Skrull Kill Krew being spiritually closer to something you might have seen in 2000AD, it might be argued, it really should have worked, but somehow nothing quite adds up. Mark Millar's trademark crass chuckles seem unusually lacking in inspiration - blunted like the one about America smelling of burgers presumably because of fat Americans eating at McDonalds blah blah blah - no doubt hilarious if you've never been to America, but slightly bewildering if you've spent any time longer than a couple of weeks here, or seen anything of the country besides some fucking comic book convention; and then there's Moonstomp, the shape-shifting neo-Nazi skinhead with a magic ball-peen hammer called Nobbler in partial homage to the mighty Thor's Mjolnir - great, except did he really have to be a white supremacist just because he's a skinhead, and this being the case would he really name himself after the Symarip song? Then there's a failure to understand Captain America who, as comic book characters go, really isn't that complicated.

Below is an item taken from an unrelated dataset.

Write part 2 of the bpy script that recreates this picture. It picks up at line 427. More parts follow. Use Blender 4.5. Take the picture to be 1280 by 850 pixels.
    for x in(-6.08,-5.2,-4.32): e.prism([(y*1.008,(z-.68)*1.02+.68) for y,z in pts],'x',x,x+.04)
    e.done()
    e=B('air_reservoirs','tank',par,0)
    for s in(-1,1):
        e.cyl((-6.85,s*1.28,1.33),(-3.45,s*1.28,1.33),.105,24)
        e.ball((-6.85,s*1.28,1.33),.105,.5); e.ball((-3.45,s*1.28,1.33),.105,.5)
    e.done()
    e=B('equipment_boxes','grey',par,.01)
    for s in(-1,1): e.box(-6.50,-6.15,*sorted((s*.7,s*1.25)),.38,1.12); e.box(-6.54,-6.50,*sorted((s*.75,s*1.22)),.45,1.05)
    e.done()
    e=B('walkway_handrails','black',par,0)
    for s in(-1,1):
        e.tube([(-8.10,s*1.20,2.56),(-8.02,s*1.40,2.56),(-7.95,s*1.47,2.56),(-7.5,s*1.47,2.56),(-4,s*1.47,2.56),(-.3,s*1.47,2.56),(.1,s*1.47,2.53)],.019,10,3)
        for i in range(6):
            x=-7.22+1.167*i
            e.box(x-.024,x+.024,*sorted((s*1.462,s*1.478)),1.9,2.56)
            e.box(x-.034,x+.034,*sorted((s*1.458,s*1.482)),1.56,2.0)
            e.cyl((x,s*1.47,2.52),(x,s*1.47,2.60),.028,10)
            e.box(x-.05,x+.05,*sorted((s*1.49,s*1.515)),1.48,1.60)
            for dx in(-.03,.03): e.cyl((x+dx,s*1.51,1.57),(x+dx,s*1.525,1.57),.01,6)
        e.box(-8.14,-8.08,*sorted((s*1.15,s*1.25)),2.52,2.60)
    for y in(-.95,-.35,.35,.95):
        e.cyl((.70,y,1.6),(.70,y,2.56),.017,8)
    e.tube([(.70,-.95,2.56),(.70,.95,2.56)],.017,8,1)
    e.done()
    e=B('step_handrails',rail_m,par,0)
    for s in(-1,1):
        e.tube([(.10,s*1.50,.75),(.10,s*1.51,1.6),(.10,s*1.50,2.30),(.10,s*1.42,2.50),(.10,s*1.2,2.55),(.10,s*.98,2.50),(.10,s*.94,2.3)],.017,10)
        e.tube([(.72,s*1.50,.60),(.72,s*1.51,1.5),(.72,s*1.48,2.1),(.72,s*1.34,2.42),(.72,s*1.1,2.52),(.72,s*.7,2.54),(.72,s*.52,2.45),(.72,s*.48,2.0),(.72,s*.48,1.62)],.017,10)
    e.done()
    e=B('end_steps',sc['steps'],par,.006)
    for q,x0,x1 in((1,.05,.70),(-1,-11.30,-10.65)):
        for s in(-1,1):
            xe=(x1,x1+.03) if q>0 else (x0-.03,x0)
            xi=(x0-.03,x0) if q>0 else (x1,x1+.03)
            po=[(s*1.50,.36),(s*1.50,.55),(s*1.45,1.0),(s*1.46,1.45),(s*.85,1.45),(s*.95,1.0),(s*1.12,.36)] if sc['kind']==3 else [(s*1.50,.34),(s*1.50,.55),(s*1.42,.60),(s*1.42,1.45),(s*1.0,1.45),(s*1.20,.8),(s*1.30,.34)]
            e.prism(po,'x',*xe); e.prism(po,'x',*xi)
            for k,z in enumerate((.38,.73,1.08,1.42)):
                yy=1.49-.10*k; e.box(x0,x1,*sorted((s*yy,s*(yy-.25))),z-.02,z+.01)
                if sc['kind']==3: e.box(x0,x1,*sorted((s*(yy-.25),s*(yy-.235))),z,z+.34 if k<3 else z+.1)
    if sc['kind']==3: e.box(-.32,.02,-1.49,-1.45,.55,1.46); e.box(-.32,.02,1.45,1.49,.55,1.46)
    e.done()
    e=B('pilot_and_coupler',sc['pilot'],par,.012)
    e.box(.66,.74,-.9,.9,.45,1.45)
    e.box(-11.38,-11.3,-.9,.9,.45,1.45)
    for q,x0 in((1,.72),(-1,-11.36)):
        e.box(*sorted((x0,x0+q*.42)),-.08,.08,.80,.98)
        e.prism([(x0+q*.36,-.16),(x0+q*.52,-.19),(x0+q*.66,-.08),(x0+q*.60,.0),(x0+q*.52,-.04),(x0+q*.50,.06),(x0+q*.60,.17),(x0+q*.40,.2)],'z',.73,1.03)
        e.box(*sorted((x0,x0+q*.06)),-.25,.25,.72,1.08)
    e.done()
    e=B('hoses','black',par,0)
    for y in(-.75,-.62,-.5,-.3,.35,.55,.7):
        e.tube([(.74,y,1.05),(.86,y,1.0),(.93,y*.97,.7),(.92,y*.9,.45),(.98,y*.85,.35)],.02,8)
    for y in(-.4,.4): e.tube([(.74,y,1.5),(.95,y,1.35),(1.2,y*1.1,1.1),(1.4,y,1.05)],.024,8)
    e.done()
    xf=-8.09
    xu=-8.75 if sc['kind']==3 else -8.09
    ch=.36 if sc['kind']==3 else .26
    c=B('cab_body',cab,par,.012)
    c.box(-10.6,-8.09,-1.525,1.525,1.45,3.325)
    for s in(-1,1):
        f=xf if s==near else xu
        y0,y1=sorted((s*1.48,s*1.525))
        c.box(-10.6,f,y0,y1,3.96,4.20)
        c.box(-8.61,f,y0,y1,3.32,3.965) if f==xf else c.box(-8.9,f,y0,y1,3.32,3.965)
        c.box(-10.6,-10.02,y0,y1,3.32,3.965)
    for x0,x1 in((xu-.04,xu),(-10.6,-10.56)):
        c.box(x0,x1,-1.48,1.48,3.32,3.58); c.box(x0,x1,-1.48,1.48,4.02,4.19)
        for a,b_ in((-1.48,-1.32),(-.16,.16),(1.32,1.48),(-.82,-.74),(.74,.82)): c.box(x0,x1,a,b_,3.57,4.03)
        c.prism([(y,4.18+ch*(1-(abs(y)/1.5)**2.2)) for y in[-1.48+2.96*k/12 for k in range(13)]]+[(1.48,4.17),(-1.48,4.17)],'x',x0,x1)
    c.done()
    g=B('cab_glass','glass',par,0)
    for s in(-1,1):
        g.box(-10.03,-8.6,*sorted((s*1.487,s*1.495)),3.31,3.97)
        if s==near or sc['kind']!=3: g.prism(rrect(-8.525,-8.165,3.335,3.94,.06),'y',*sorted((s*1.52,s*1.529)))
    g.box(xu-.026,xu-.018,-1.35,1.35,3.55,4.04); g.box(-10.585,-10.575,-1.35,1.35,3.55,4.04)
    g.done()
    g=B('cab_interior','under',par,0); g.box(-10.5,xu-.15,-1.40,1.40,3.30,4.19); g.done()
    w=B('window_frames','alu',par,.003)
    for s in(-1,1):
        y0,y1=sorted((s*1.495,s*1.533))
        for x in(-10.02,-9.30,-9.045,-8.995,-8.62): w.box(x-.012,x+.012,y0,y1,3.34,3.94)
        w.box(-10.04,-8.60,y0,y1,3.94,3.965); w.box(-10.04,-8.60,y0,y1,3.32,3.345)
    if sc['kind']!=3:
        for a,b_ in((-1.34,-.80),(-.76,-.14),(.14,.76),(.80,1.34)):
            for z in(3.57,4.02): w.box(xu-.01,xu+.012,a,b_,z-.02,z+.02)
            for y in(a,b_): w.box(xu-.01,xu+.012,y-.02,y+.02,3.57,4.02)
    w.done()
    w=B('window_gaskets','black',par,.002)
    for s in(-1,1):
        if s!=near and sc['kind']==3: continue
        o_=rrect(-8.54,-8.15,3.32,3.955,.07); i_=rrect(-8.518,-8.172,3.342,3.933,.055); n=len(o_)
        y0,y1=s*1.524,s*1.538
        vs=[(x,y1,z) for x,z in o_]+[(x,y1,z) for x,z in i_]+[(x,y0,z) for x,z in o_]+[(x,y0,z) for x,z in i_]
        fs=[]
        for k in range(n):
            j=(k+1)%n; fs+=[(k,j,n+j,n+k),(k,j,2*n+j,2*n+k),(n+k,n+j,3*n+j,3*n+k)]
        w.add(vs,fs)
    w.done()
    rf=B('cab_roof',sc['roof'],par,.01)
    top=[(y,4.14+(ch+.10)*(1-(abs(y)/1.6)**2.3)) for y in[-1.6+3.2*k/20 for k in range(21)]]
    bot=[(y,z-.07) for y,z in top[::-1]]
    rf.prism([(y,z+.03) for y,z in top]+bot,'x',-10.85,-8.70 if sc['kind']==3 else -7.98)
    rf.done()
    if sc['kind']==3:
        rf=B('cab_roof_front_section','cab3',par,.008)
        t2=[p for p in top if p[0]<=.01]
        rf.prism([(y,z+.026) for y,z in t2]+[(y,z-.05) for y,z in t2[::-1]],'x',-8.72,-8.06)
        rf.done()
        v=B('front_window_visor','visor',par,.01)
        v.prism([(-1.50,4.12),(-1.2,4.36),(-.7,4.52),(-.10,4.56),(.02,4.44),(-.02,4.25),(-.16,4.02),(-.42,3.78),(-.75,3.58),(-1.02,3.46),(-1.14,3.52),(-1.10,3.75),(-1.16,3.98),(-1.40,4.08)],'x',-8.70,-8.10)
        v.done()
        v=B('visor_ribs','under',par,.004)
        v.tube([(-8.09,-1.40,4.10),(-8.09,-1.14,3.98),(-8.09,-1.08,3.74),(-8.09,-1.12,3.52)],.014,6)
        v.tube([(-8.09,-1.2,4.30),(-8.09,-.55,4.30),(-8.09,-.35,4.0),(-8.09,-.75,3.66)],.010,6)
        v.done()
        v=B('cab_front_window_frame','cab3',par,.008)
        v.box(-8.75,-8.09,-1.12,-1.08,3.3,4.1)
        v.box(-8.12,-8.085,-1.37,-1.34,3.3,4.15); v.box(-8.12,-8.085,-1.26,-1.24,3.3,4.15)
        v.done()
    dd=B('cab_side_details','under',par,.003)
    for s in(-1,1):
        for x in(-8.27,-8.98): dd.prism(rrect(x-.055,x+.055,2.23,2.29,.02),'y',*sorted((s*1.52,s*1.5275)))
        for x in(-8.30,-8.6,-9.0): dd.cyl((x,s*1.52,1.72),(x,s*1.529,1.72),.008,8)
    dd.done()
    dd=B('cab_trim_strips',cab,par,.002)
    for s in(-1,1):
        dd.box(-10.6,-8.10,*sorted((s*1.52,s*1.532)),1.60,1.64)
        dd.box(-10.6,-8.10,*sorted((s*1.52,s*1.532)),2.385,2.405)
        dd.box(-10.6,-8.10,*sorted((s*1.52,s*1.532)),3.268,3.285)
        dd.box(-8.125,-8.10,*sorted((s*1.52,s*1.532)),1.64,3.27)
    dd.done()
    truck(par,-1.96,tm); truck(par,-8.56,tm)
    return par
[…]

I know it's all intentionally over the top and stupid and gratuitously horrible, but those involved have all done this sort of thing much, much better elsewhere. Skrull Kill Krew reads like all five issues were written in the pub about an hour before last orders, and feels just a little too lacking in sincerity or author investment to work, leaving the reader wondering why he or she, but probably he, bothered in the first place. It's still better than The Unreadables but that's hardly a boast. What a missed opportunity.


  1. It's odd how difficult it is to be amusing about superheroes without going all Marshall Law about it. Even the usually wonderful Peter Bagge was a bit underwhelming when he took on Spiderman and the Hulk.The only US creators who've ever done stuff that really made me laugh are Evan Dorkin (who did World's Funnest and a few other obscure bits and pieces which are all worth tracking down) and Kyle Baker's Plastic Man run. It's probably no coincidence that both of them have done most of their work outside the superhero field and thus don't take them very seriously... Also have a soft spot for Harvey Kurtzman's Superduperman though it's impact has been diluted by time..

  2. I liked Evan Dorkin's Milk & Cheese but fairly strongly disliked most other strips I saw by him, and I have trouble imagining what he would have done with caped types. Even moreso with Peter Bagge who was one of my favourite cartoonists for a long time (well, Neat Stuff and Hate, though I never made it to Sweatshop or whatever it was called).